MATERIAL FOR THIS EXERCISE:
-- Begin --

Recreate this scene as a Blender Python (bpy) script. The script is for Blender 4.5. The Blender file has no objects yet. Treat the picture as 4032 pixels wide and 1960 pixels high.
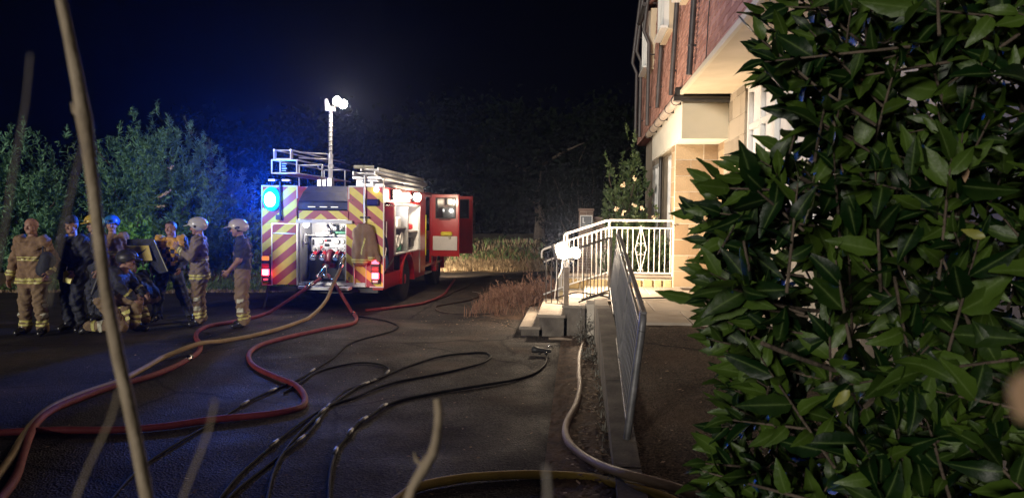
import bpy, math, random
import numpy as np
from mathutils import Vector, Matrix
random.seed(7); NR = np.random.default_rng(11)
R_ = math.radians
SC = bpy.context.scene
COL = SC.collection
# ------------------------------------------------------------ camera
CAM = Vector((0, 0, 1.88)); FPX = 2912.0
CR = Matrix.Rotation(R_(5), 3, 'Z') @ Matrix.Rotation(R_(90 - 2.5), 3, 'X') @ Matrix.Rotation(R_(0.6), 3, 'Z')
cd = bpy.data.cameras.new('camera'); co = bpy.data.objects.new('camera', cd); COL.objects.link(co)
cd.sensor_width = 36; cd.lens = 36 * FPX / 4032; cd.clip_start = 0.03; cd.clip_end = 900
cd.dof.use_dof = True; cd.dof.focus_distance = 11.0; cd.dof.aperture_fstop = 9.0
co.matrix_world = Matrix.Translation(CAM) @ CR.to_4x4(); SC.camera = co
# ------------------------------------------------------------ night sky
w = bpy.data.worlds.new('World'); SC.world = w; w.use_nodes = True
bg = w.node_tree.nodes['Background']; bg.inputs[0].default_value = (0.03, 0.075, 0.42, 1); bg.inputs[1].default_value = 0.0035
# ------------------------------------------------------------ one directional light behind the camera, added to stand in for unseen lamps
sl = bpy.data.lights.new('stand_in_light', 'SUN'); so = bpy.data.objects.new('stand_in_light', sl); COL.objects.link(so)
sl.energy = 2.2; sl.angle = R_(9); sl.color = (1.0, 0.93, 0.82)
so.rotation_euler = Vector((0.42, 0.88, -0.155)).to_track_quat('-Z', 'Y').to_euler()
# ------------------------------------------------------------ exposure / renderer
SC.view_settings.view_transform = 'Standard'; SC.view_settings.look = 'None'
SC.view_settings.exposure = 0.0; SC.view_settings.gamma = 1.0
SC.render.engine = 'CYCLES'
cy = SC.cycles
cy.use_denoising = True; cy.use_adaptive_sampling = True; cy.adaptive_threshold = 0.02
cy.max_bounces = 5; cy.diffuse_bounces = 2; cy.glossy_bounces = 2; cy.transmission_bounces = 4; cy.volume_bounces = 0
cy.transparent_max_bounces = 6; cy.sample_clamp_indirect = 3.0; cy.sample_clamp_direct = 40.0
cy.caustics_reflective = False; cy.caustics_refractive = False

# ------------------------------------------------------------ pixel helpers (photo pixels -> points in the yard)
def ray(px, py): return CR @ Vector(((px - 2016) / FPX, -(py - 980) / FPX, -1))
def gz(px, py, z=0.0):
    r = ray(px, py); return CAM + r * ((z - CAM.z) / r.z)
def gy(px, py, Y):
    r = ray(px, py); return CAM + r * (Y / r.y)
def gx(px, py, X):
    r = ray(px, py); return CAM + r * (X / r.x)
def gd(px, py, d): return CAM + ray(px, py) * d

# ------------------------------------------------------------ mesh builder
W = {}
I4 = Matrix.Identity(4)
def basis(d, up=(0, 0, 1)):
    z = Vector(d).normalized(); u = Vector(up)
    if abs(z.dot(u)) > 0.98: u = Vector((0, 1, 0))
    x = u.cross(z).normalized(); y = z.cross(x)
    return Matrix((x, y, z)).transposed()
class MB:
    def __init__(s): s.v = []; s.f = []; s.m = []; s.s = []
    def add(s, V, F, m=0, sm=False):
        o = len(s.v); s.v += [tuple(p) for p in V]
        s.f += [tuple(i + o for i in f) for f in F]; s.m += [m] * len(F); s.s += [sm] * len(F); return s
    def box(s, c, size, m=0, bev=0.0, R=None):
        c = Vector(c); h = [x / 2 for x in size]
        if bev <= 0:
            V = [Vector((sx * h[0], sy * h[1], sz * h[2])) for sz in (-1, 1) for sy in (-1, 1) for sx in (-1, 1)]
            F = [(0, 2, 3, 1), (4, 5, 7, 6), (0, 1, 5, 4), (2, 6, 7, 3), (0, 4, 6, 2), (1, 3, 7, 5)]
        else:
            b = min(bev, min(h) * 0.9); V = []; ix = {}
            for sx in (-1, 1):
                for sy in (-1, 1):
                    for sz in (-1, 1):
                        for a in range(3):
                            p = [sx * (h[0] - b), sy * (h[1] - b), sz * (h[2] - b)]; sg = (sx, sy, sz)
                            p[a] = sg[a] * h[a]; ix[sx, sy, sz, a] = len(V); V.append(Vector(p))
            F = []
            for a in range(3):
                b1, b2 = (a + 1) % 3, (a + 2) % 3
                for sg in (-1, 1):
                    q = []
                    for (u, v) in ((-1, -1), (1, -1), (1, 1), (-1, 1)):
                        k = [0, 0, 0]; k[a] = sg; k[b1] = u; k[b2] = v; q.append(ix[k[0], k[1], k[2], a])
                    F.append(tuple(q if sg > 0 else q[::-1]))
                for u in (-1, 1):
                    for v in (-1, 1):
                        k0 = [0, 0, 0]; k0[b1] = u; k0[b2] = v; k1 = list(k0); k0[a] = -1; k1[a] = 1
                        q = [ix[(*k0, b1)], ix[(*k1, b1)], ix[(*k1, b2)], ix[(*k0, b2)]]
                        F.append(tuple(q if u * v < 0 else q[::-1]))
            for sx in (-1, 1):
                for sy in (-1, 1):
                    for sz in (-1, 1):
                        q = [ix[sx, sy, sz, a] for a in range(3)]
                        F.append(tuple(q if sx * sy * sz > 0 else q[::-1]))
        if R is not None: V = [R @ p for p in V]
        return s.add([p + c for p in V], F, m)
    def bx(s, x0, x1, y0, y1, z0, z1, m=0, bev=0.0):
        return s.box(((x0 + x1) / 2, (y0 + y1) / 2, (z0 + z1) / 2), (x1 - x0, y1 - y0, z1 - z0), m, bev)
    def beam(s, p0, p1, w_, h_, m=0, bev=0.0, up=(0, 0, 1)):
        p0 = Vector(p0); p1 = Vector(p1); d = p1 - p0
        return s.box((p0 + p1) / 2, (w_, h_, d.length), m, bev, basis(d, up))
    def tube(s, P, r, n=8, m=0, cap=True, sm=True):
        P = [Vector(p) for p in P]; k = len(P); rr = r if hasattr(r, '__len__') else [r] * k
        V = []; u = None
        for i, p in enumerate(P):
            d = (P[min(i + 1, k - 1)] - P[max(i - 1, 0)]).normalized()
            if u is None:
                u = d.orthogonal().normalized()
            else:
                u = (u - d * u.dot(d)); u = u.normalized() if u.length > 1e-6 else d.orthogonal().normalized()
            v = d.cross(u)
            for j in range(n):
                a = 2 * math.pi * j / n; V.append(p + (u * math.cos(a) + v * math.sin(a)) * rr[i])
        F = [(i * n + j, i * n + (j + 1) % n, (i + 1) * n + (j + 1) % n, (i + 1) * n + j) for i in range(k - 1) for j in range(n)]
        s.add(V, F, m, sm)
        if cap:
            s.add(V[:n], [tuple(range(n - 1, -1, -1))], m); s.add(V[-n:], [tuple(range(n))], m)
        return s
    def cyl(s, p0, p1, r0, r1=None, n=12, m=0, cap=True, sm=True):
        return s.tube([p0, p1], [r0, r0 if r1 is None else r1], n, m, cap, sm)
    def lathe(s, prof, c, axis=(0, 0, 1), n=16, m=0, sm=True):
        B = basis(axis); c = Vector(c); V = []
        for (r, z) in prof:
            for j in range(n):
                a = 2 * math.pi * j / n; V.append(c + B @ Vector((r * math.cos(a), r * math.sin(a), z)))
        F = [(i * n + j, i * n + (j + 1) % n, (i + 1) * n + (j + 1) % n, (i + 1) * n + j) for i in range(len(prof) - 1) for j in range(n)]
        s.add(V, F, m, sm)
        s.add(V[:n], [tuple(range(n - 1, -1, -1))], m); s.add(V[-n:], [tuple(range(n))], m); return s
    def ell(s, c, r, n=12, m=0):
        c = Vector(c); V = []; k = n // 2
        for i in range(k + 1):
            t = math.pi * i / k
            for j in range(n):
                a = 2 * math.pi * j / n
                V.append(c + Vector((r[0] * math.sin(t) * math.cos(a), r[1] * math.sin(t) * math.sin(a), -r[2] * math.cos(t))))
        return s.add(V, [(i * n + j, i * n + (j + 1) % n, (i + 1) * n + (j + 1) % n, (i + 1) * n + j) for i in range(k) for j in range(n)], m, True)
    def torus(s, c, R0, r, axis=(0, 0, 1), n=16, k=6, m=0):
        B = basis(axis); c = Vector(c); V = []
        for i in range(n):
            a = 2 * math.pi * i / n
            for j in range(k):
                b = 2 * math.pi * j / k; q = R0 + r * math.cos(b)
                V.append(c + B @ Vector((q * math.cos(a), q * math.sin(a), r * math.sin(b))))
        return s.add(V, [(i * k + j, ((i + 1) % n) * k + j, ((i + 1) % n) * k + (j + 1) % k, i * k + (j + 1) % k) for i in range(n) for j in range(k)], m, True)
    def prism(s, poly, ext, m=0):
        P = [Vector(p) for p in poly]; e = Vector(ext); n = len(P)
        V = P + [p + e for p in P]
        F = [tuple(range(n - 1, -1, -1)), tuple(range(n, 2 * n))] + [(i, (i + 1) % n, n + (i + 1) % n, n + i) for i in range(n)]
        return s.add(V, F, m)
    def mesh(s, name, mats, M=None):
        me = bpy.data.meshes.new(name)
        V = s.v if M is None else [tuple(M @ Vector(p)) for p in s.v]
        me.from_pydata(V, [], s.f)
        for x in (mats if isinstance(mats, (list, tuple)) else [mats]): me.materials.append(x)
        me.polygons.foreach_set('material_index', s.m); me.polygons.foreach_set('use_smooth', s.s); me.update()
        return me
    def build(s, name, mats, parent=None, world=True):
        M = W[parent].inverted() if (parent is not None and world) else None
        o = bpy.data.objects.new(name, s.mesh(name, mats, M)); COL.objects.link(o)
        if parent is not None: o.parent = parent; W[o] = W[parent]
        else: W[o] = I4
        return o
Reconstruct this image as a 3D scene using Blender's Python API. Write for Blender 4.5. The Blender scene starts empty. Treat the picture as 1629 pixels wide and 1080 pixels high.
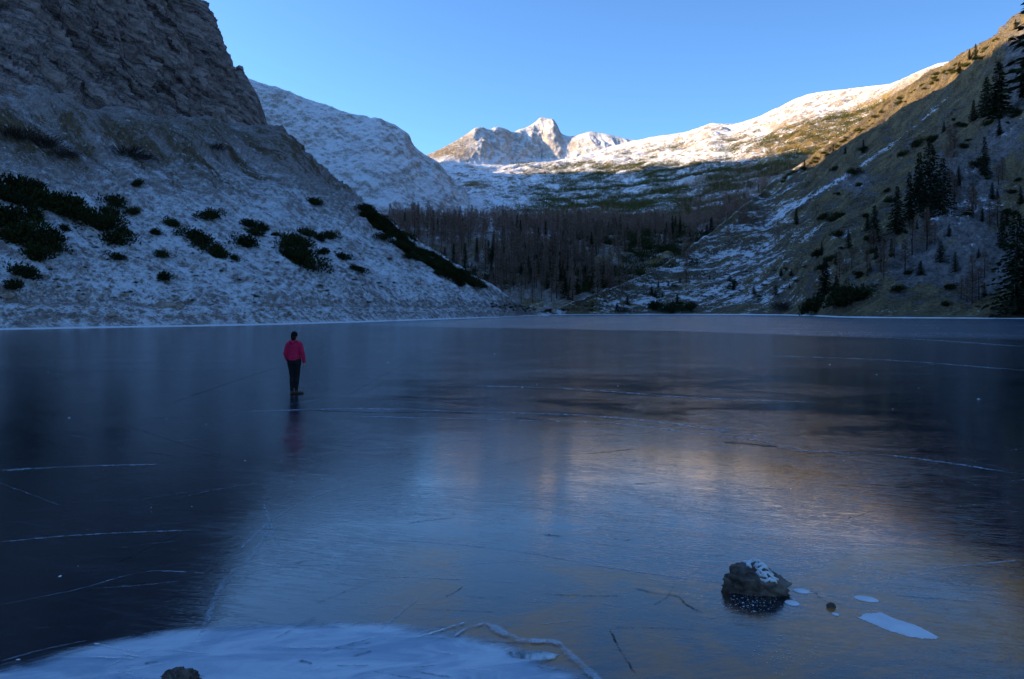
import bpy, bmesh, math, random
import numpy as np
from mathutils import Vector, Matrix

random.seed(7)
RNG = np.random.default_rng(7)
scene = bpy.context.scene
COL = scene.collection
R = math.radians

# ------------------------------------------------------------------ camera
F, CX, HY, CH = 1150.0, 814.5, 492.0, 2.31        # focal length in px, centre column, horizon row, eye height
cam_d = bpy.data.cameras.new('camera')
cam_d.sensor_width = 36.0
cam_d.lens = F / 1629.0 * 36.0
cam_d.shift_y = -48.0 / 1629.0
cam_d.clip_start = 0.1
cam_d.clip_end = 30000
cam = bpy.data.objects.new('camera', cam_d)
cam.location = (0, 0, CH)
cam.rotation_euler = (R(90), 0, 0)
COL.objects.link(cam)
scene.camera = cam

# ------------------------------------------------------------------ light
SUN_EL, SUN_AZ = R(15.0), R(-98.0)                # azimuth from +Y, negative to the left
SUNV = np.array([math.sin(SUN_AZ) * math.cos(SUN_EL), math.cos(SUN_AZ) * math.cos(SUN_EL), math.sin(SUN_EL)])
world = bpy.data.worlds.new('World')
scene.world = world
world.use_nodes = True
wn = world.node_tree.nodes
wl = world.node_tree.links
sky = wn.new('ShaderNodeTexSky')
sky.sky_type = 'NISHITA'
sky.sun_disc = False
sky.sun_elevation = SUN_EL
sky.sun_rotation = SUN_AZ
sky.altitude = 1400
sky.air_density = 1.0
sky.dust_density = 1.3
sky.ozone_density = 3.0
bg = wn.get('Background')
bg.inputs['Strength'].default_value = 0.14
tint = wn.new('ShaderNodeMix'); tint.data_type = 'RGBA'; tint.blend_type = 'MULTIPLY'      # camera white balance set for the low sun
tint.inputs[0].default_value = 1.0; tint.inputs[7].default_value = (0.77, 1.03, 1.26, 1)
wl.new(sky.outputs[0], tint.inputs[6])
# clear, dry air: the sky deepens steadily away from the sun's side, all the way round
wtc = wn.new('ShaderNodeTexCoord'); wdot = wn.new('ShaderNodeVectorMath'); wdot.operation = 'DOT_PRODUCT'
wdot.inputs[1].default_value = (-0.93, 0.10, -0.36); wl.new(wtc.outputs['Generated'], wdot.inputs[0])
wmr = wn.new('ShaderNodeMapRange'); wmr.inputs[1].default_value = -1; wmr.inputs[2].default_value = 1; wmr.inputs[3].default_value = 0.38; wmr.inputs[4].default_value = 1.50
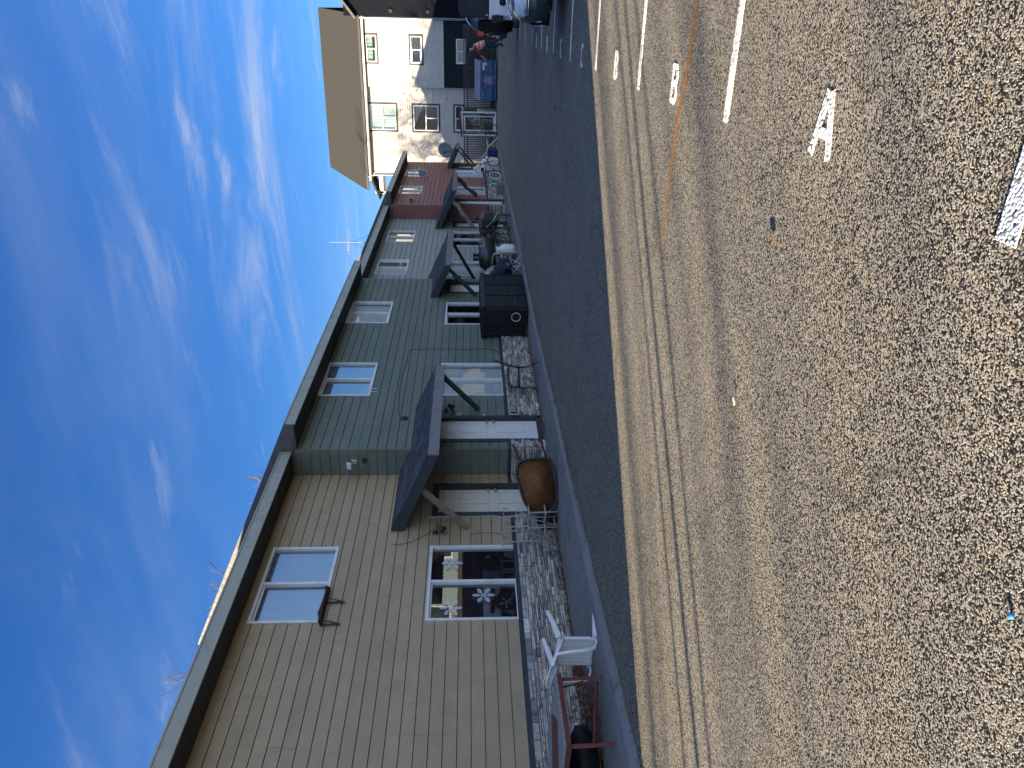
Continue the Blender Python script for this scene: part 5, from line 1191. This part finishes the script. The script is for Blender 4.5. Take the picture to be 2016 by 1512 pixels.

-- End --

EXERCISE REQUIREMENTS:
Go through the listing above and locate each line that holds the word "script". Copy those lines.

ANSWER TO THIS TASK:
Recreate this scene as a Blender Python (bpy) script. The script is for Blender 4.5. The Blender file has no objects yet. Treat the picture as 4032 pixels wide and 1960 pixels high.
Continue the Blender Python script for this scene: part 5, from line 1191. This part finishes the script. The script is for Blender 4.5. Take the picture to be 2016 by 1512 pixels.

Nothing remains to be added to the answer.